Wednesday, December 12, 2012

A Broken Hallelujah


I am joining with Prodigal Magazine and SheLoves Magazine to explore A Broken Hallelujah.
There's a big link-up so go and check it out for lots of different takes on the theme.
***

She apologises. She can't come because of the funeral, and I nod, that's fine. Please don't worry. I ask a little more and she tells me of a young boy's death. She whispers 'suicide' not wanting to tempt, by saying it aloud. Perhaps if the word is swallowed, unspoken, it will not have happened.

Family draw around as his mother bears and breaks. She bears as a mother should never have to. To imagine the loss of a son is not enough, but it is all, at this moment. To carry a little of the pinching, endless discomfort of walking in her shoes. The complexity, the mystery, of bearing one another's burdens.

I feel it too, with my friend as her shoulders shrug and fall. 'What can I do?', says her helpless, uncomfortable expression. We are so like animals, who retreat to tend their wounds, because we do not quite know how to be broken in company. We are reluctant to be a bother, but it's being broken together that makes us family. That bonds us indelibly.

Judas hung himself, you know. Matthew said so. And he did it after the men who paid him washed their hands of him. "That's your responsibility" they said and would not accept the bribe back. The temple door slammed in his face.

So utterly alone. Left with his own failure. Unbearable. And he could not contemplate asking another to help him carry it. This is despair. To be so separated from community that no one can reach you to help.

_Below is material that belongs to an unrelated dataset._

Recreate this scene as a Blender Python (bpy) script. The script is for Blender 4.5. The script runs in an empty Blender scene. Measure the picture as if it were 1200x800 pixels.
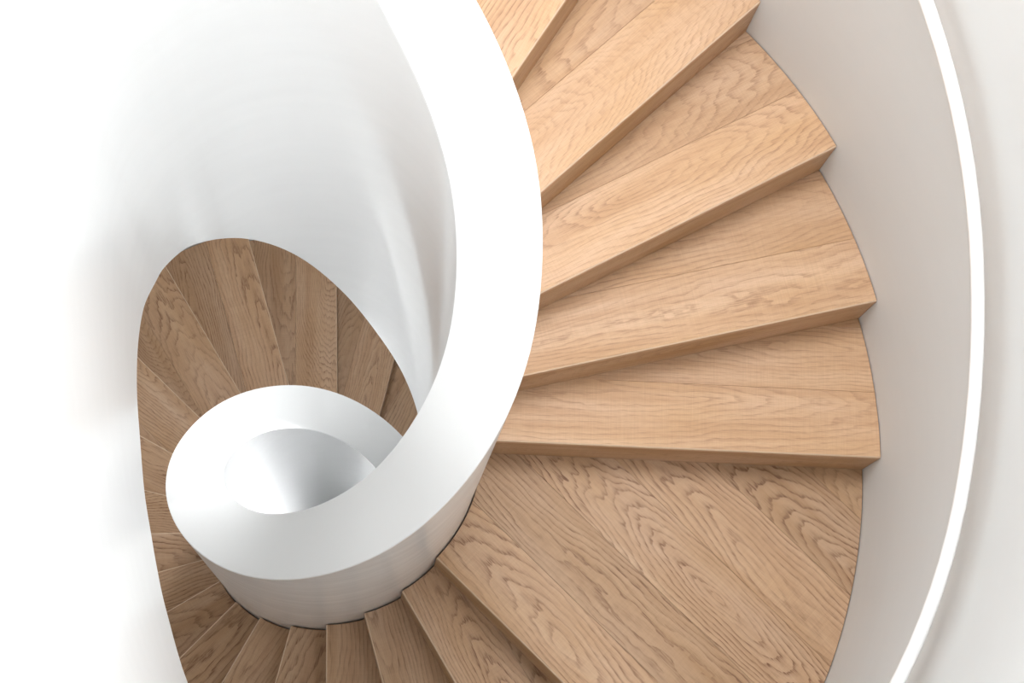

And the paradox of desolation is that, in the midst of the deepest need for community, the desolate one feels an ocean away from everyone. How do we reach them? And how do we recognise who is desolate? There is no simple answer for recognising risk and who is really despairing. Psychiatrists struggle to predict suicide risk, and despairing people do not want to cause us inconvenience, so they do not let us see their struggle.

Our sensibilities make some subjects harder to talk about and I think that despair and suicide are difficult topics to raise. I think we would learn more grace if we could allow more despair to be acknowledged. If we could listen to more struggle and allow our community to help us carry burdens. Sometimes soldiering on and covering up struggle teaches others that despair and brokenness are not acceptable.

There is one broken hallelujah we could look to. Jesus in the garden of Gethsemane, asks his friends to pray with him because he is sorrowing to the point of death. He does not hide his despair or withdraw from support. He is hungry for it in his time of need.

And I'm preaching this one to myself.